::: Source excerpt

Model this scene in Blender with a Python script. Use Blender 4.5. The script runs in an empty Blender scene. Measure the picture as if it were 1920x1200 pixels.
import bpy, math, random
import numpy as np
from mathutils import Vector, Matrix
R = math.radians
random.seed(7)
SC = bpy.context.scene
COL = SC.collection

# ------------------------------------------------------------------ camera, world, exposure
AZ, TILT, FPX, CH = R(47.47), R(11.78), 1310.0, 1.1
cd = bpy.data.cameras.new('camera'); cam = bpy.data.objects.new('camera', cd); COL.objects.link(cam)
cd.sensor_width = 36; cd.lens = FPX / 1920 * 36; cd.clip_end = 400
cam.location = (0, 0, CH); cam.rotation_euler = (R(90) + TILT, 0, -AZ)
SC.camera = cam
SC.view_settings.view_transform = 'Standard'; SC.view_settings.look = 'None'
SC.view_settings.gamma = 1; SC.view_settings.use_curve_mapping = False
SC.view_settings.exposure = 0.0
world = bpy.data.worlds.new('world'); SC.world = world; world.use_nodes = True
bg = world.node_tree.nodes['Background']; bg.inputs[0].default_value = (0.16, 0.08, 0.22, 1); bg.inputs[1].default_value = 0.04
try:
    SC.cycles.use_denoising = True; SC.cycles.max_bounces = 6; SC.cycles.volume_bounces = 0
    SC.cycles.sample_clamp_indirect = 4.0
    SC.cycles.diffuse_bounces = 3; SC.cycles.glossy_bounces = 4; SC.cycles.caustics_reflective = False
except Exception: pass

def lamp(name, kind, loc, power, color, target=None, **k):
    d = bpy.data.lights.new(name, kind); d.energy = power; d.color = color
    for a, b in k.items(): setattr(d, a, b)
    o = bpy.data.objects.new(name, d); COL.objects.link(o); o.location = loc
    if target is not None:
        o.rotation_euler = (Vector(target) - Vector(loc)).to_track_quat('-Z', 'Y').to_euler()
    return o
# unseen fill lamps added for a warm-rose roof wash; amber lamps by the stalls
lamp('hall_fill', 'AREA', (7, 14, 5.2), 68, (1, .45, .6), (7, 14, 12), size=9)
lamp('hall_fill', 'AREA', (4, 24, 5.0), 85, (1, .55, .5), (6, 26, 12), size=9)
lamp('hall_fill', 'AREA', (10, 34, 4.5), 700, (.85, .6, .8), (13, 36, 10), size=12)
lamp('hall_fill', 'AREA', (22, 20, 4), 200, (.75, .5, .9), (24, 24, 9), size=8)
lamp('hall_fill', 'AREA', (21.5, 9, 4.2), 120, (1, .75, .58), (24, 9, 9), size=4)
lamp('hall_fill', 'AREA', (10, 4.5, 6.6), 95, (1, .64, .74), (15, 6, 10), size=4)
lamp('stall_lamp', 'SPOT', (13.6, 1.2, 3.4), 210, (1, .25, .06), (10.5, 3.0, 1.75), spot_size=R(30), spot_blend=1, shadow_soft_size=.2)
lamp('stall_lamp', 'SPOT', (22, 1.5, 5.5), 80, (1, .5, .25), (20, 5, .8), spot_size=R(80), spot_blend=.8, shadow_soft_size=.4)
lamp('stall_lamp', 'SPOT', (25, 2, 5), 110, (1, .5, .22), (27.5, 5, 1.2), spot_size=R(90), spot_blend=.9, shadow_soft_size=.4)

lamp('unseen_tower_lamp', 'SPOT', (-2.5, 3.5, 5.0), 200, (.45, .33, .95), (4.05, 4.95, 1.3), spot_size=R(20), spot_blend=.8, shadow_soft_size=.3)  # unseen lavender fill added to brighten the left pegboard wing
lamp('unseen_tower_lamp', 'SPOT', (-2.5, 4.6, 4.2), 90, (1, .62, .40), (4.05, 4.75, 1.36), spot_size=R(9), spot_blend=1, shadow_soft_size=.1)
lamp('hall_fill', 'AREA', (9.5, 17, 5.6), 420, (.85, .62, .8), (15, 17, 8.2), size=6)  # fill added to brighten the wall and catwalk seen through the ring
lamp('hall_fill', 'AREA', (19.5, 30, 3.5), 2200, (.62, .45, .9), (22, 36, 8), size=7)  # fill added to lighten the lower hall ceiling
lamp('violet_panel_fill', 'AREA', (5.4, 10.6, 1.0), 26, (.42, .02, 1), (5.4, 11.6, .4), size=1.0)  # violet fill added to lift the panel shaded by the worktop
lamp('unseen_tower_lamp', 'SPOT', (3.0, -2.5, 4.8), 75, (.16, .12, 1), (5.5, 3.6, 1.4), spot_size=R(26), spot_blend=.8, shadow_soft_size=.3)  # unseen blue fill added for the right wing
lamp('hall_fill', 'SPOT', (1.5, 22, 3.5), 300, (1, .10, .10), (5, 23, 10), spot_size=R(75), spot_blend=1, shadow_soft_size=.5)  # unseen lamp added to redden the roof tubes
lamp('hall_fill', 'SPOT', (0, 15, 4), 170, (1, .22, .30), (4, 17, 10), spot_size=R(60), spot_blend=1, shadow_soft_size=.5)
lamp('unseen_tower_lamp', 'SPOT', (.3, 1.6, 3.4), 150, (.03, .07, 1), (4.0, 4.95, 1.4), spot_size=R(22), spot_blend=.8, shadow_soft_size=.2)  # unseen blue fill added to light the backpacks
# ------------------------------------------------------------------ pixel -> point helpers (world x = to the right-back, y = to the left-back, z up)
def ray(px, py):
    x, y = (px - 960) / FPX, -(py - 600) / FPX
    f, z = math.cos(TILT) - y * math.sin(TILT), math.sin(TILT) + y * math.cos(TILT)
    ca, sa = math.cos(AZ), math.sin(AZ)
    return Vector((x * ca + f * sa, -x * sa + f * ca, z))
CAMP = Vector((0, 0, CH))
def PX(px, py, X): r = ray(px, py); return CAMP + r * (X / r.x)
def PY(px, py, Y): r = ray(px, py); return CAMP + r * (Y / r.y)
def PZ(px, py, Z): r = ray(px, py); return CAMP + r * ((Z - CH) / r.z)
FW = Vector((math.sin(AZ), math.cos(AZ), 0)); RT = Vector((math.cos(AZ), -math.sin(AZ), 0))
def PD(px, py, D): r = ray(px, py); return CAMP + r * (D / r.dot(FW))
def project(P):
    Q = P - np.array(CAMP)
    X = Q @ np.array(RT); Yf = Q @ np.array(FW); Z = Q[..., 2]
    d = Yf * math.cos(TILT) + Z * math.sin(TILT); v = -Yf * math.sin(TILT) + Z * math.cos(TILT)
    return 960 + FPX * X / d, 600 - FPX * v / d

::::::

## Exercise instructions
Repeat the material word for word, in full.

## Output of the task
Model this scene in Blender with a Python script. Use Blender 4.5. The script runs in an empty Blender scene. Measure the picture as if it were 1920x1200 pixels.
import bpy, math, random
import numpy as np
from mathutils import Vector, Matrix
R = math.radians
random.seed(7)
SC = bpy.context.scene
COL = SC.collection

# ------------------------------------------------------------------ camera, world, exposure
AZ, TILT, FPX, CH = R(47.47), R(11.78), 1310.0, 1.1
cd = bpy.data.cameras.new('camera'); cam = bpy.data.objects.new('camera', cd); COL.objects.link(cam)
cd.sensor_width = 36; cd.lens = FPX / 1920 * 36; cd.clip_end = 400
cam.location = (0, 0, CH); cam.rotation_euler = (R(90) + TILT, 0, -AZ)
SC.camera = cam
SC.view_settings.view_transform = 'Standard'; SC.view_settings.look = 'None'
SC.view_settings.gamma = 1; SC.view_settings.use_curve_mapping = False
SC.view_settings.exposure = 0.0
world = bpy.data.worlds.new('world'); SC.world = world; world.use_nodes = True
bg = world.node_tree.nodes['Background']; bg.inputs[0].default_value = (0.16, 0.08, 0.22, 1); bg.inputs[1].default_value = 0.04
try:
    SC.cycles.use_denoising = True; SC.cycles.max_bounces = 6; SC.cycles.volume_bounces = 0
    SC.cycles.sample_clamp_indirect = 4.0
    SC.cycles.diffuse_bounces = 3; SC.cycles.glossy_bounces = 4; SC.cycles.caustics_reflective = False
except Exception: pass

def lamp(name, kind, loc, power, color, target=None, **k):
    d = bpy.data.lights.new(name, kind); d.energy = power; d.color = color
    for a, b in k.items(): setattr(d, a, b)
    o = bpy.data.objects.new(name, d); COL.objects.link(o); o.location = loc
    if target is not None:
        o.rotation_euler = (Vector(target) - Vector(loc)).to_track_quat('-Z', 'Y').to_euler()
    return o
# unseen fill lamps added for a warm-rose roof wash; amber lamps by the stalls
lamp('hall_fill', 'AREA', (7, 14, 5.2), 68, (1, .45, .6), (7, 14, 12), size=9)
lamp('hall_fill', 'AREA', (4, 24, 5.0), 85, (1, .55, .5), (6, 26, 12), size=9)
lamp('hall_fill', 'AREA', (10, 34, 4.5), 700, (.85, .6, .8), (13, 36, 10), size=12)
lamp('hall_fill', 'AREA', (22, 20, 4), 200, (.75, .5, .9), (24, 24, 9), size=8)
lamp('hall_fill', 'AREA', (21.5, 9, 4.2), 120, (1, .75, .58), (24, 9, 9), size=4)
lamp('hall_fill', 'AREA', (10, 4.5, 6.6), 95, (1, .64, .74), (15, 6, 10), size=4)
lamp('stall_lamp', 'SPOT', (13.6, 1.2, 3.4), 210, (1, .25, .06), (10.5, 3.0, 1.75), spot_size=R(30), spot_blend=1, shadow_soft_size=.2)
lamp('stall_lamp', 'SPOT', (22, 1.5, 5.5), 80, (1, .5, .25), (20, 5, .8), spot_size=R(80), spot_blend=.8, shadow_soft_size=.4)
lamp('stall_lamp', 'SPOT', (25, 2, 5), 110, (1, .5, .22), (27.5, 5, 1.2), spot_size=R(90), spot_blend=.9, shadow_soft_size=.4)

lamp('unseen_tower_lamp', 'SPOT', (-2.5, 3.5, 5.0), 200, (.45, .33, .95), (4.05, 4.95, 1.3), spot_size=R(20), spot_blend=.8, shadow_soft_size=.3)  # unseen lavender fill added to brighten the left pegboard wing
lamp('unseen_tower_lamp', 'SPOT', (-2.5, 4.6, 4.2), 90, (1, .62, .40), (4.05, 4.75, 1.36), spot_size=R(9), spot_blend=1, shadow_soft_size=.1)
lamp('hall_fill', 'AREA', (9.5, 17, 5.6), 420, (.85, .62, .8), (15, 17, 8.2), size=6)  # fill added to brighten the wall and catwalk seen through the ring
lamp('hall_fill', 'AREA', (19.5, 30, 3.5), 2200, (.62, .45, .9), (22, 36, 8), size=7)  # fill added to lighten the lower hall ceiling
lamp('violet_panel_fill', 'AREA', (5.4, 10.6, 1.0), 26, (.42, .02, 1), (5.4, 11.6, .4), size=1.0)  # violet fill added to lift the panel shaded by the worktop
lamp('unseen_tower_lamp', 'SPOT', (3.0, -2.5, 4.8), 75, (.16, .12, 1), (5.5, 3.6, 1.4), spot_size=R(26), spot_blend=.8, shadow_soft_size=.3)  # unseen blue fill added for the right wing
lamp('hall_fill', 'SPOT', (1.5, 22, 3.5), 300, (1, .10, .10), (5, 23, 10), spot_size=R(75), spot_blend=1, shadow_soft_size=.5)  # unseen lamp added to redden the roof tubes
lamp('hall_fill', 'SPOT', (0, 15, 4), 170, (1, .22, .30), (4, 17, 10), spot_size=R(60), spot_blend=1, shadow_soft_size=.5)
lamp('unseen_tower_lamp', 'SPOT', (.3, 1.6, 3.4), 150, (.03, .07, 1), (4.0, 4.95, 1.4), spot_size=R(22), spot_blend=.8, shadow_soft_size=.2)  # unseen blue fill added to light the backpacks
# ------------------------------------------------------------------ pixel -> point helpers (world x = to the right-back, y = to the left-back, z up)
def ray(px, py):
    x, y = (px - 960) / FPX, -(py - 600) / FPX
    f, z = math.cos(TILT) - y * math.sin(TILT), math.sin(TILT) + y * math.cos(TILT)
    ca, sa = math.cos(AZ), math.sin(AZ)
    return Vector((x * ca + f * sa, -x * sa + f * ca, z))
CAMP = Vector((0, 0, CH))
def PX(px, py, X): r = ray(px, py); return CAMP + r * (X / r.x)
def PY(px, py, Y): r = ray(px, py); return CAMP + r * (Y / r.y)
def PZ(px, py, Z): r = ray(px, py); return CAMP + r * ((Z - CH) / r.z)
FW = Vector((math.sin(AZ), math.cos(AZ), 0)); RT = Vector((math.cos(AZ), -math.sin(AZ), 0))
def PD(px, py, D): r = ray(px, py); return CAMP + r * (D / r.dot(FW))
def project(P):
    Q = P - np.array(CAMP)
    X = Q @ np.array(RT); Yf = Q @ np.array(FW); Z = Q[..., 2]
    d = Yf * math.cos(TILT) + Z * math.sin(TILT); v = -Yf * math.sin(TILT) + Z * math.cos(TILT)
    return 960 + FPX * X / d, 600 - FPX * v / d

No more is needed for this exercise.